Ein weiterer (Comic-) Tom Sawyer ist mir zusätzlich in den Sinn gekommen. Der Roman ist weiter oben schon einmal erwähnt worden, hier >>unten<< habe ich ihn aber als Comicfassung beinahe übersehen. Dabei gibt es einiges über die Bastei-Ausgabe innerhalb der „Berühmte Geschichten“ – Serie zu berichten (Nummer 25, ca. 1971). Aber der Reihe nach:

Zum Zwecke der Unterschiede der Romanfassung und des Comics zeige ich das Titelbild der – deutschen - Buchausgabe hier noch einmal …




und als Vergleich dazu das Bastei Heft:





Interessanter Weise zeigen die beiden Titelbilder >>zufällig<< die Selbe Szene: die 3 unfreiwilligen Ballonfahrer über den Pyramiden. Das Gefährt des Bastei-Heftes zeigt einen normalen mit Gas gefüllten Ballon, der den Launen des Windes ausgesetzt ist. Wie sie damit ihren Standort nach ihren Wünschen dirigieren konnten, ist und bleibt unklar. Gezeigt und erwähnt wird jeweils der Einstieg in die Gondel, die Aeronautiker sprechen über ihr nächstes Ziel, z. B. Kairo und schwupps flog der Ballon dorthin. Zum Schluss auch noch in die Gegenrichtung über den Atlantik zurück nach Amerika!?





Im Gegensatz dazu hier die Abbildung aus einer Buchillustration, die ein völlig anders konstruiertes Gefährt zeigt. Es gleicht eher einem fliegenden Schiff, mit Kabinen, zusätzlichen Segeln und einem dampfgetriebenen Propeller als Anrieb.

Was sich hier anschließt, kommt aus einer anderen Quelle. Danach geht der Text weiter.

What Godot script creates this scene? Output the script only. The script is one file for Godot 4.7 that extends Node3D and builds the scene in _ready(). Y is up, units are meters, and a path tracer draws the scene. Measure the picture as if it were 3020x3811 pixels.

So hat es Twain beschrieben, als er den Roman 1892 in Bad Nauheim schrieb, wo er sich mit seiner Familie auf einer Deutschlandreise grade aufhielt. Mit diesem Gefährt wären beliebige Richtungsänderungen durchaus vorstellbar, wenn auch die Schiffskonstruktion viel zu schwer und Windanfällig sein dürfte.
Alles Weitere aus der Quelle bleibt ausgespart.